The discussion above has gotten dangerously close to my second point so I will just go ahead into it here.  So we have this social contract theory and with well and strongly defined and defended borders makes this contract inherently exclusionary which is exactly against the ideals that people like to claim in the current world.  The next problem is that this sense of there being borders means that a person can be born into a contract, which is not necessarily a bad idea in theory I guess, but this being born into a situation leads to two problems.

1) laziness, being born into something means you probably do not feel the same impetus to work for it or care.  This does not apply to all people in all situations, it does seem that it applies for voting though, since an individual is just born into a democracy they do not really feel the need to participate to have citizenship in a democracy which weakens a democracy by their lack of participation.  So, if everyone, in order to actually gain citizenship had to participate (i.e. vote) those that actually want to be members (i.e. sign the contract and join-in) would go ahead and vote and choose to become a part of that society.

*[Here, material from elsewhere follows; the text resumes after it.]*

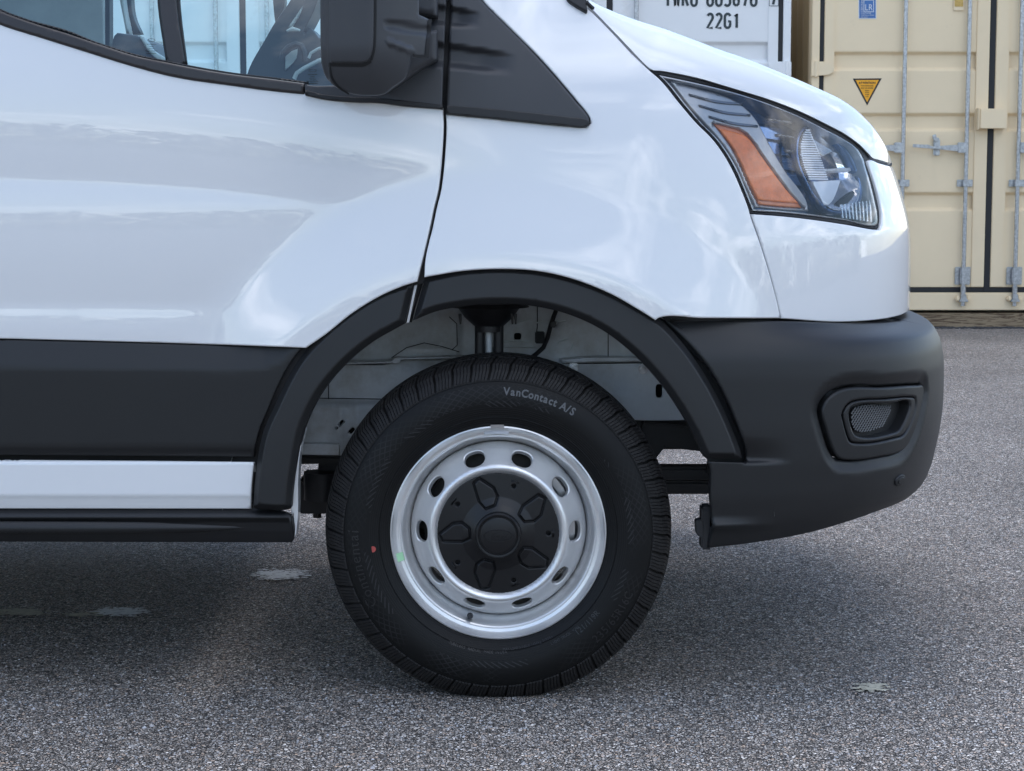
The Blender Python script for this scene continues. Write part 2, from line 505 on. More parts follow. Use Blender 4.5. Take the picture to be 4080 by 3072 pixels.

2) it allows a sense of “us” and “them” to form.  Being born in a certain place and gaining citizenship automatically allows one to have a sense of that area being theirs and that people who move in are outsiders and frankly, in North America, that is entirely false.  Essentially, when being born in a place equates to citizenship nation-states are created which have all sorts of problems of exclusionary practices.

This is admittedly, poorly argued at this point, but my point is that a democracy cannot function with borders because borders allow the creation of nation-states which means exclusionary practices and lax-ness on the part of the citizens that are born into the nation-state.  So, in order to get a democracy that truly works, the concept of a border has to be taken apart.  Luckily, these are just musings that I never have to worry about coming to fruition!